Immerse Yourself in the Magic of Autumn Forests

We don’t need to have orange, red and yellow leaves to make a fall weekend in the woods magnificent.

They do contribute, to be sure, but our lush green pines and the dignified trunks and branches of trees that have already dropped their leaves combine to create a landscape of transition, an environment that’s morphing between the abundance of summer and the tenacious survival through winter.

The forest continues to pulse with energy as wildlife migrates or digs in, vegetation conserves its energy and water flows and sustains it all.

Our Prescott forests enchant us throughout the year, attracting hordes of “forest bathers,” but here are some of the spots where the gravitational pull of fall is especially captivating.


Lynx Lake Recreation Trail — This easy 2-mile loop, half of it paved and wheelchair-accessible, lets everyone get in on the joy of seeing its aspens turn to gold, forming a bright line between the limpid lake and the ponderosas towering above them. It’s easy to get to as well, just 2.5 miles down Walker Road from state Highway 69.

Spruce Mountain — Farther south on Walker Road near Groom Creek, this peak’s huge stands of Gambel oak ensure lots of gorgeous fall color and a more challenging hike, with two superb trails leading you toward the summit. The 9-mile Groom Creek Loop No. 307 is the most-used and has a few more “luxuries,” while the 3-mile (one way) Smith Ravine Trail No. 297 is reachable from the Lynx Lake Recreation Area and passes through even more oaks.

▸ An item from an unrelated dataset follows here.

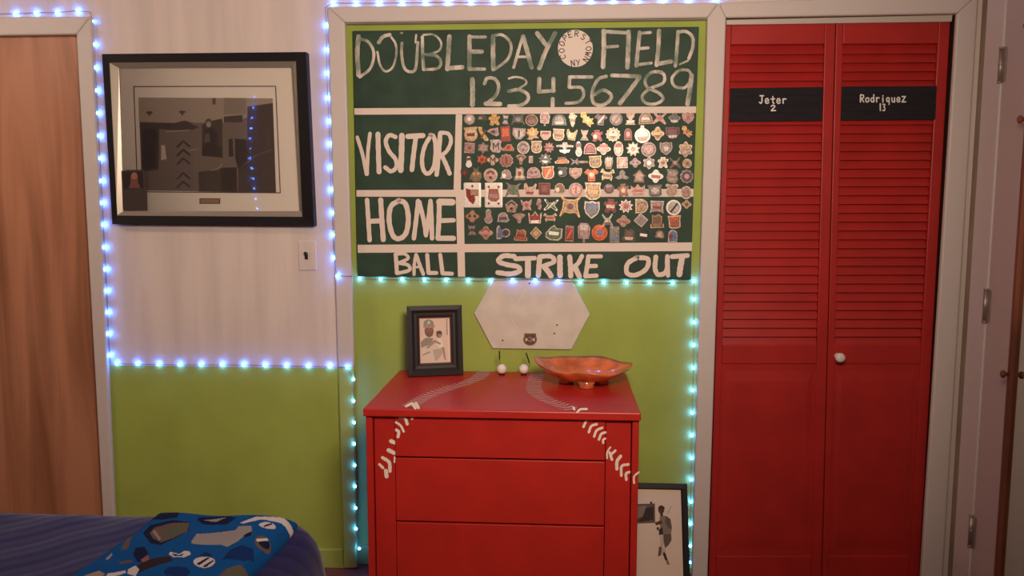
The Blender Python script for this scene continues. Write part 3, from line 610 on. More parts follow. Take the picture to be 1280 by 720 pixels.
# rows of (x, y, half width, half height in the photo, shape, rim colour, face colour, mark colour, mark)
PINS = [
    [(587, 149, 7, 7, 'round', 'mauve', 'silver', 'white', 'dot'), (603, 147.5, 6.5, 4.5, 'cap', 'dark grey', 'purple', 'tan', 'spot'), (618, 150, 7.5, 7, 'figure', 'yellow', 'yellow', 'tan', 'dot'),
     (632, 149, 5.5, 6.5, 'trophy', 'grey', 'silver', 'dark grey', 'bar'), (647.5, 149.5, 8.5, 7, 'xbats', 'dark grey', 'dark grey', 'grey', 'dot'), (664.5, 150.5, 8, 7.5, 'round', 'bronze', 'maroon', 'brown', 'half'),
     (681, 149, 7, 8.5, 'sign', 'silver', 'mauve', 'rust', 'ring'), (699, 150, 8.5, 7.5, 'dome', 'dark grey', 'grey', 'silver', 'base'), (715.5, 150, 6, 9, 'bird', 'cream', 'cream', 'bronze', 'bar'),
     (734, 149.5, 8.5, 9.5, 'leaf', 'yellow', 'yellow', 'gold', 'dot'), (751, 149.5, 8, 7.5, 'shirt', 'purple', 'maroon', 'cream', 'slash'), (770, 149, 8, 8, 'round', 'purple', 'bronze', 'purple', 'slash'),
     (788, 148, 8, 8, 'trophy', 'tan', 'mauve', 'silver', 'base'), (807, 148, 8.5, 8, 'dome', 'bronze', 'bronze', 'silver', 'bar'), (824.5, 147.5, 8.5, 8, 'cross', 'pink', 'mauve', 'rust', 'gem'),
     (843, 147.5, 7.5, 7.5, 'lobes', 'grey', 'dark grey', 'silver', 'base'), (860, 147.5, 7.5, 7.5, 'shield', 'pink', 'mauve', 'rust', 'dot')],
    [(588.7, 168, 8.5, 9, 'badge', 'gold', 'cream', 'red', 'bar'), (604, 167.5, 6.8, 8.8, 'boot', 'cream', 'yellow', 'brown', 'slash'), (616.7, 165, 8, 6, 'wedge', 'silver', 'mauve', 'maroon', 'dot'),
     (632, 167.5, 8, 9.5, 'rect', 'red', 'orange', 'red', 'base'), (648.7, 167.5, 8.5, 8, 'plate', 'mauve', 'silver', 'black', '1'), (665.7, 167, 8, 8, 'sun', 'yellow', 'gold', 'mauve', 'base'),
     (682, 169.5, 6.8, 6.3, 'plate', 'cream', 'pink', 'red', 'topbar'), (698.2, 168.8, 7.3, 7.6, 'badge', 'cream', 'tan', 'brown', 'bar'), (714.8, 169, 7, 7.5, 'mitten', 'tan', 'gold', 'silver', 'spot'),
     (730.6, 168.5, 6.5, 7, 'trophy', 'mauve', 'mauve', 'tan', 'dot'), (746.3, 170, 7.5, 7.2, 'figure', 'red', 'red', 'cream', 'spot'), (766.3, 168.3, 9.5, 9.2, 'gear', 'cream', 'cream', 'brown', 'tri'),
     (785, 168, 6, 7.5, 'tomb', 'brown', 'red', 'pink', 'dot'), (803, 167.5, 9.8, 10.6, 'ornament', 'white', 'white', 'pink', 'base'), (822, 167, 8.2, 9.7, 'lobes', 'cream', 'gold', 'brown', 'tri'),
     (840.5, 166.5, 9, 8, 'shield', 'maroon', 'maroon', 'silver', 'base'), (858.8, 164.8, 7, 7, 'leaf', 'gold', 'yellow', 'rust', 'dot')],
    [(587, 185, 7, 7.2, 'square', 'pink', 'mauve', 'rust', 'dot'), (604, 184.8, 7.5, 6.8, 'flower', 'grey', 'mauve', 'tan', 'dot'), (620, 182.7, 8, 8.5, 'state', 'silver', 'silver', 'maroon', 'M'),
     (635.5, 184.6, 7.3, 7, 'car', 'tan', 'orange', 'red', 'dot'), (654.3, 184.6, 7.8, 8, 'round', 'silver', 'mauve', 'dark grey', 'ring'), (670.6, 184, 6.8, 7.8, 'badge', 'cream', 'tan', 'brown', 'eyes'),
     (686.3, 184.5, 7, 7.3, 'burst', 'rust', 'mauve', 'red', 'bar'), (706, 184.5, 10.8, 8, 'wings', 'silver', 'silver', 'white', 'base'), (723.3, 186, 6, 9.7, 'snowman', 'white', 'silver', 'maroon', 'topbar'),
     (737.5, 185.6, 7.5, 7.8, 'dome', 'mauve', 'red', 'maroon', 'bar'), (754.5, 186.3, 9, 8.2, 'lobes', 'cream', 'pink', 'rust', 'topbar'), (773.2, 186.2, 7.3, 9.5, 'oval', 'cream', 'silver', 'red', 'topbar'),
     (791.3, 186.5, 9, 9.5, 'burst', 'cream', 'white', 'tan', 'dot'), (810.7, 187, 9.4, 9.3, 'round', 'mauve', 'mauve', 'pink', 'dot'), (832.5, 185.8, 8, 8.3, 'shield', 'mauve', 'grey', 'silver', 'dot'),
     (856.8, 186.8, 9.3, 10, 'flower', 'cream', 'mauve', 'gold', 'ring')],
    [(586, 202.3, 6, 7.3, 'snowman', 'white', 'white', 'brown', 'topbar'), (602.5, 199.3, 7, 6.8, 'flower', 'brown', 'orange', 'red', 'dot'), (616, 200, 7.2, 7.7, 'lobes', 'gold', 'silver', 'maroon', 'M'),
     (633, 200.8, 9, 8.8, 'scallop', 'mauve', 'rust', 'maroon', '1'), (651.3, 199.3, 6.6, 7, 'fan', 'tan', 'brown', 'mauve', 'dot'), (663.6, 199.4, 3.4, 4.4, 'rect', 'silver', 'mauve', 'tan', 'dot'),
     (681.7, 199.3, 8.7, 7.8, 'burst', 'grey', 'dark grey', 'white', 'tri'), (702.4, 200.7, 9, 6, 'car', 'cream', 'orange', 'maroon', 'topbar'), (718.2, 202, 5, 4.5, 'cross', 'purple', 'grey', 'purple', 'dot'),
     (727.8, 202.5, 6.8, 4, 'bar', 'bronze', 'brown', 'bronze', 'dot'), (744.2, 202.5, 8, 7.6, 'badge', 'gold', 'bronze', 'maroon', 'eyes'), (761, 203.2, 6.8, 8.4, 'fist', 'grey', 'tan', 'silver', 'topbar'),
     (777.7, 203.3, 7.5, 7.7, 'square', 'silver', 'pink', 'cream', 'slash'), (794, 203.5, 7.2, 6.8, 'lobes', 'mauve', 'mauve', 'dark grey', 'eyes'), (811.2, 203.7, 8, 7.8, 'flower', 'silver', 'mauve', 'white', 'dot'),
     (828.7, 203.4, 7, 6.8, 'figure', 'white', 'cream', 'rust', 'dot'), (843.8, 203.4, 7, 7, 'cross', 'brown', 'brown', 'mauve', 'dot'), (858.8, 204.4, 5.8, 5.8, 'round', 'cream', 'tan', 'brown', 'dot')],
    [(580.8, 216.3, 4.8, 5, 'shield', 'maroon', 'maroon', 'brown', 'dot'), (595.2, 217.6, 8, 9.5, 'pineapple', 'bronze', 'bronze', 'gold', 'eyes'), (613.4, 219, 8.7, 8.7, 'round', 'cream', 'pink', 'maroon', 'ring'),
     (632.8, 218.8, 7.7, 7.6, 'cap', 'silver', 'mauve', 'white', 'spot'), (649.6, 217, 7, 8.7, 'stand', 'grey', 'cream', 'red', 'dot'), (667, 215.8, 8.2, 7.6, 'dome', 'pink', 'mauve', 'maroon', 'eyes'),
     (685, 216.2, 8, 8.2, 'badge', 'cream', 'orange', 'cream', 'slash'), (703, 215.3, 6.6, 6.3, 'bear', 'dark grey', 'black', 'white', 'spot'), (719.4, 216.7, 8, 7.2, 'shield', 'tan', 'mauve', 'rust', 'dot'),
     (739.3, 218.6, 9, 8.4, 'shirt', 'orange', 'orange', 'cream', 'dot'), (759, 219, 9, 7.8, 'crab', 'cream', 'gold', 'brown', 'bar'), (777.7, 219.2, 9, 7, 'trillium', 'grey', 'grey', 'brown', '1'),
     (799, 220.3, 8.3, 8.6, 'house', 'brown', 'mauve', 'tan', 'dot'), (819.6, 220.3, 9.5, 9.2, 'lobes', 'white', 'white', 'rust', 'bar'), (840.2, 220.4, 8, 9, 'state', 'grey', 'mauve', 'bronze', 'bar'),
     (858.2, 220.6, 8.6, 8.8, 'scallop', 'mauve', 'purple', 'pink', 'dot')],
    [(590.6, 243.8, 10.8, 15.5, 'card', 'white', 'white', 'red', 'plate'), (617.2, 243.8, 11, 15.5, 'card', 'white', 'white', 'rust', 'cap'), (641.3, 238, 9.5, 9.5, 'xbats', 'grey', 'grey', 'green', 'gem'),
     (662.5, 237, 8.3, 8, 'mitten', 'cream', 'pink', 'red', 'base'), (680.6, 236.2, 8, 8.4, 'square', 'red', 'maroon', 'red', 'dot'), (699.6, 236.2, 8, 8, 'cap', 'tan', 'brown', 'cream', 'spot'),
     (719.8, 237.4, 8.8, 9, 'round', 'mauve', 'pink', 'rust', '1'), (741.2, 239.3, 10.4, 11, 'badge', 'cream', 'tan', 'gold', 'bar'), (761.2, 235.9, 6.5, 6.3, 'round', 'maroon', 'maroon', 'grey', 'topbar'),
     (779, 238, 7.5, 8.3, 'figure', 'brown', 'rust', 'cream', 'dot'), (797.5, 237.8, 9, 8, 'crown', 'pink', 'pink', 'rust', 'bar'), (818.8, 238.2, 9.3, 8, 'tv', 'dark grey', 'grey', 'silver', 'gem'),
     (839.5, 238.2, 8.8, 8.4, 'bear', 'silver', 'tan', 'mauve', 'dot'), (857.6, 240.8, 7, 8.2, 'round', 'cream', 'mauve', 'rust', 'eyes')],
    [(639.4, 257.8, 8.3, 8.5, 'pentagon', 'tan', 'mauve', 'black', 'ring'), (658.2, 256.3, 7.8, 7.7, 'butterfly', 'pink', 'pink', 'rust', 'dot'), (673.6, 255.3, 4.8, 7.3, 'seahorse', 'pink', 'mauve', 'rust', 'dot'),
     (688.8, 256.2, 9, 7.4, 'cross', 'white', 'green', 'cream', 'slash'), (712.7, 258.8, 13, 13.5, 'xbats', 'gold', 'tan', 'maroon', 'ball'), (739.8, 262.3, 9.8, 11.4, 'shield', 'cream', 'blue', 'bronze', 'dot'),
     (763.2, 257.5, 9, 8.8, 'figure', 'maroon', 'red', 'cream', 'bar'), (782.3, 257.7, 9.3, 9, 'burst', 'white', 'pink', 'rust', 'dot'), (801.9, 257.6, 8.6, 9, 'dee', 'cream', 'tan', 'bronze', 'ring'),
     (821.2, 258.7, 8.7, 8.5, 'banner', 'silver', 'mauve', 'red', 'bar'), (842, 259.4, 9.4, 9.6, 'round', 'white', 'silver', 'black', 'slash'), (858.2, 255.4, 6.2, 6, 'lobes', 'cream', 'tan', 'brown', 'dot')],
    [(590.5, 270.6, 9.6, 10, 'lobes', 'brown', 'tan', 'maroon', 'eyes'), (610.7, 270.3, 7.8, 9.4, 'snowman', 'silver', 'mauve', 'pink', 'dot'), (628.8, 272.5, 8.2, 7.8, 'cap', 'silver', 'mauve', 'purple', 'bar'),
     (649, 272.7, 8.6, 7, 'fan', 'mauve', 'mauve', 'tan', 'dot'), (668.8, 272.5, 8.5, 8.6, 'crown', 'cream', 'red', 'white', 'base'), (687.8, 272.2, 8.8, 5.6, 'crab', 'cream', 'tan', 'rust', 'bar'),
     (759.3, 275.2, 6.8, 8.2, 'cross', 'silver', 'silver', 'brown', 'base'), (779.3, 276.4, 8.8, 8.4, 'lobes', 'tan', 'mauve', 'rust', 'bar'), (801, 275.3, 9.2, 9, 'diamond', 'silver', 'mauve', 'grey', 'gem'),
     (821, 276.5, 8.5, 9, 'stand', 'tan', 'brown', 'bronze', 'base'), (843, 277.5, 8.5, 9, 'tv', 'cream', 'rust', 'orange', 'topbar')],
    [(590, 287.2, 7, 6.7, 'trophy', 'grey', 'mauve', 'dark grey', 'dot'), (607.4, 291, 9, 9.6, 'lobes', 'tan', 'pink', 'rust', 'ring'), (629.3, 290.6, 8.6, 8.4, 'bottle', 'silver', 'blue', 'maroon', 'spotr'),
     (651.2, 293.8, 8.4, 7.6, 'stand', 'tan', 'rust', 'red', 'bar'), (670, 291.3, 7.5, 8, 'diamond', 'cream', 'bronze', 'gold', 'gem'), (692.3, 291, 10.6, 10, 'building', 'silver', 'green', 'white', 'bar'),
     (711.8, 292, 7.2, 10, 'rect', 'grey', 'red', 'orange', 'slash'), (729.8, 290.6, 9, 12.5, 'sign', 'mauve', 'mauve', 'silver', 'topbar'), (749.4, 290.8, 10, 10, 'round', 'orange', 'orange', 'blue', 'dot'),
     (768, 293, 8, 10, 'rect', 'grey', 'grey', 'blue', 'base'), (786.3, 293.8, 8.5, 8, 'stand', 'dark grey', 'brown', 'cream', 'base'), (804.3, 293.3, 7.8, 8, 'shirt', 'black', 'black', 'white', 'bar'),
     (824.5, 293.5, 7.3, 7, 'cap', 'purple', 'tan', 'silver', 'dot'), (840.8, 295, 7.2, 7.8, 'tomb', 'silver', 'blue', 'red', 'spot')]]
SHAPE_WORD = {'round': 'round', 'oval': 'oval', 'dome': 'dome shaped', 'shield': 'shield shaped', 'badge': 'crest shaped', 'plate': 'home plate shaped', 'pentagon': 'five sided', 'diamond': 'diamond shaped', 'square': 'square',
              'rect': 'upright rectangular', 'bar': 'bar shaped', 'gear': 'toothed round', 'scallop': 'scalloped round', 'flower': 'lobed', 'burst': 'spiky', 'star': 'star shaped', 'lobes': 'four lobed', 'cross': 'crossed',
              'xbats': 'crossed bats', 'leaf': 'jagged leaf', 'boot': 'bent boot outline', 'wedge': 'wedge shaped', 'wings': 'winged', 'trophy': 'trophy shaped', 'figure': 'little figure', 'ornament': 'round topped ornament',
              'bird': 'pear shaped', 'sun': 'sun topped', 'cap': 'cap shaped', 'snowman': 'ball with cap', 'shirt': 'shirt shaped', 'crown': 'crown shaped', 'house': 'house shaped', 'fan': 'fan shaped', 'car': 'low humped',
              'fist': 'fist shaped', 'crab': 'clawed', 'trillium': 'three petalled', 'butterfly': 'butterfly shaped', 'state': 'map outline', 'dee': 'half round', 'pineapple': 'pineapple shaped', 'bear': 'eared',
              'mitten': 'mitten shaped', 'tv': 'framed screen', 'banner': 'banner shaped', 'bottle': 'bottle and ball', 'tomb': 'round topped', 'sign': 'sign on stick', 'stand': 'plinth shaped', 'building': 'gabled building',
              'seahorse': 'curved', 'card': 'playing card'}
ORD = ['first', 'second', 'third', 'fourth', 'fifth', 'sixth', 'seventh', 'eighth', 'ninth', 'tenth', 'eleventh', 'twelfth', 'thirteenth', 'fourteenth', 'fifteenth', 'sixteenth', 'seventeenth', 'eighteenth']
ROWW = ['top', 'second', 'third', 'fourth', 'fifth', 'sixth', 'seventh', 'eighth', 'bottom']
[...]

Use unpaved Spruce Mountain Road at the east end of the trail for the last 1.4 miles to reach the summit.


Goldwater Lake — This beloved alpine lake off of Senator Highway, 4 miles south of Prescott, has fishing docks and is stocked with rainbow trout, largemouth bass, sunfish, channel catfish and crayfish, along with amenities like a picnic area, playground and boat ramp. Kayaks, canoes and boats with electric motors are allowed.

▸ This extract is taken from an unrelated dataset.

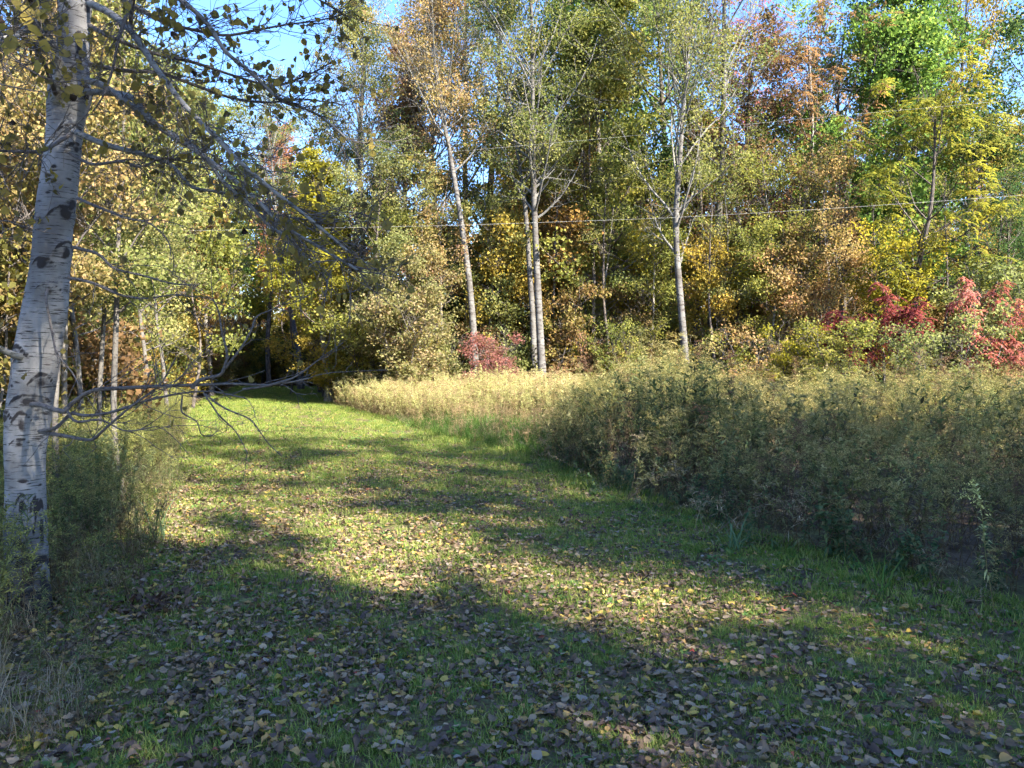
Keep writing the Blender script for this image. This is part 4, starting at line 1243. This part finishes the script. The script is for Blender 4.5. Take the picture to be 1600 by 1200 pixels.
# knots and scars: photo position, half width, half height, relief
KN = [(95, 332, 15, 12, .018), (106, 388, 13, 14, .03), (68, 411, 11, 9, .015), (75, 450, 12, 9, .018), (62, 598, 12, 12, .012), (48, 628, 20, 11, .02), (36, 662, 12, 18, .008), (32, 692, 11, 8, .008),
      (8, 655, 10, 12, .02), (30, 560, 14, 16, .02), (36, 752, 15, 5, .004), (36, 792, 8, 17, .006), (48, 800, 5, 20, .006), (33, 853, 8, 7, .008), (31, 880, 7, 9, .008), (62, 915, 22, 35, .004), (50, 950, 24, 22, .004),
      (78, 830, 9, 40, .006), (70, 965, 26, 22, .004), (95, 150, 14, 14, .02), (128, 145, 13, 14, .03), (108, 204, 14, 9, .015), (112, 228, 12, 9, .012), (85, 260, 7, 4, .004), (100, 280, 12, 2.5, .003), (135, 5, 10, 7, .015),
      (118, 60, 8, 14, .004), (95, 120, 8, 3, .003), (75, 300, 9, 2.5, .002), (60, 470, 16, 2.5, .003), (45, 520, 22, 2.5, .003), (20, 600, 10, 5, .003), (60, 700, 10, 4, .003), (14, 930, 7, 26, .004), (118, 95, 6, 20, .003), (65, 760, 7, 3, .002)]
dark = np.zeros((420, SIDES))
for (a, b, hw, hh, rel) in KN:
    q = at(a, b, HD - 0.1)
    i = int(np.argmin(np.abs(C[:, 2] - q[2])))
    off = np.clip((q[0] - C[i, 0]) / Rw[i], -0.97, 0.97)
    nd = np.array([off, -math.sqrt(1 - off * off), 0])
    k0 = C[i] + nd * Rw[i]
    d_ = vv - k0
    lat = np.linalg.norm(d_[..., :2], axis=-1) / (hw / FPX * HD)
    ver = d_[..., 2] / (hh / FPX * HD)
    # eye-shaped: the ends droop
    g = np.exp(-((lat * 1.5) ** 2 + (ver * 1.25 + 0.3 * lat ** 2) ** 2))
    g = np.maximum(g, 0.95 * np.exp(-((ver - 1.0 + 0.55 * lat ** 2) / 0.3) ** 2) * np.clip(2.2 - lat, 0, 1) * (hh > 6))
    dark = np.maximum(dark, g)
    vv += rad_dir * (g * rel * 0.6)[..., None]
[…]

Willow and Watson lakes — These are more known for the color of their granite boulders than their fall color, but they both have wooded areas along their shoreline, breathtaking vistas and are stocked with rainbow trout, largemouth bass, sunfish, channel catfish, crayfish and crappie.


White Spar Campground — Options narrow after Oct. 31, when Prescott National Forest closes large campgrounds at Lynx Lake and Groom Creek for the winter and scales back services to others, but those that remain open can be invigorating portals to autumnal woodlands. White Spar’s location in a forest of pines, oaks, manzanitas and more at the gateway to state Highway 89’s hairpin drive down to Wilhoit makes it an ideal base for autumnal adventures that’ll leave you with tons of photos and even more vivid memories.